The edit shifts from stately imagery of this species-specific
Father Figure to one of the blazing sun in a cloudless sky. The narrator continues, “The sun comes out,
and it shrinks the water to a sinkhole pool.
The tadpoles might be stranded.”
Whatever body of water they were inhabiting – the specifics
of the locale are lost on me and my editing – are shrinking before our
time-lapse-documenting eyes.
There are two separate pools of water. One houses the millions of sperm-swimming
tadpoles (why do sperm look like tadpoles, when tadpoles have already been
inseminated and will grow into full frogs?!), the other abundant pool houses
the guardian bullfrog.
The guardian bullfrog sits contentedly in his abundant pool,
but then hops over to stand watch over the evaporating pool containing his
species’ dying young.
“Look at that Doug,” I say, continuing the joke.

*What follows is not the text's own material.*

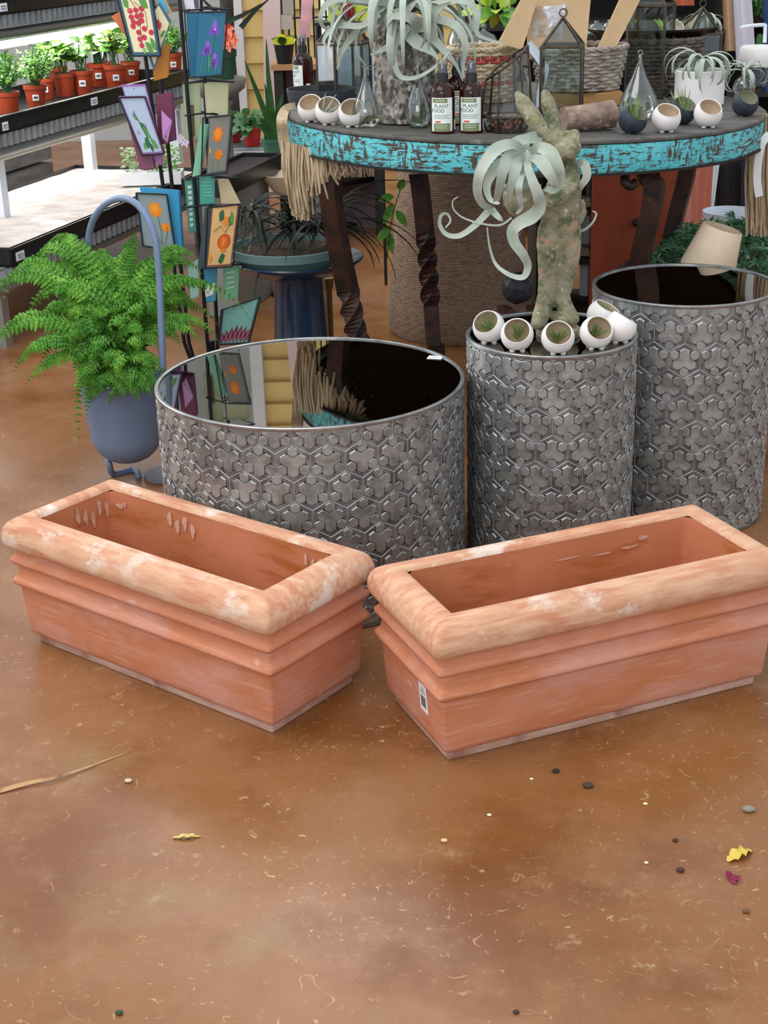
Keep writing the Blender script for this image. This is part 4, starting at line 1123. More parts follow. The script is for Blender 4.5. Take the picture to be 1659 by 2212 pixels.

“Oh man, how do I get more water over there?” Doug plays
along. “I don’t know. I give up.
I’m gonna get drunk.”
The bullfrog starts to dig its legs through the mud to save
its future, funneling a channel between the two water sources.
There’s an extreme closeup of the mud squelching over and
through the bullfrog’s legs, as he messily continues to flail about.
Eventually there’s a small irrigation connecting the two
pools.
“They’re safe because of Doug’s balls!” Steve proclaims
victoriously!
The Planet Earth show continues. I’ve stopped paying attention in order to
write this. Brian just left to go to
Lost Bar. Danielle is long since in bed,
post our Franco’s feast.
We for a few minutes narrate the animals’ thoughts, making
side jokes and what-if statements about the bar where we all work.
13 minutes remaining.
“Giant straw-colored fruit bats inhabit the Congo, their
wings nearly a meter across.”
Doug falls asleep, and Steve feels uncomfortable staying
while our hosts sleep and disperse.
I revisit the earlier paragraphs of this post, refining and
regretting.
2 minutes left to finish uploading.
“In late October every year the fruit-bats set off across
the Canopy.”
A Danielle stirs upstairs.
1 minute.
Doug stirs as Steve whispers a sweet goodbye.
Less than a minute left.
I promise Doug I’ll leave soon. He insists I’m welcome as long as I want.
“Flocks of hundred become thousands and tens of thousands become
hundreds of thousands.”
63 uploads complete.
“How they know when and where to travel is a mystery.”
I pack up my computer, never learning the mystery of fruit-bat travel habits.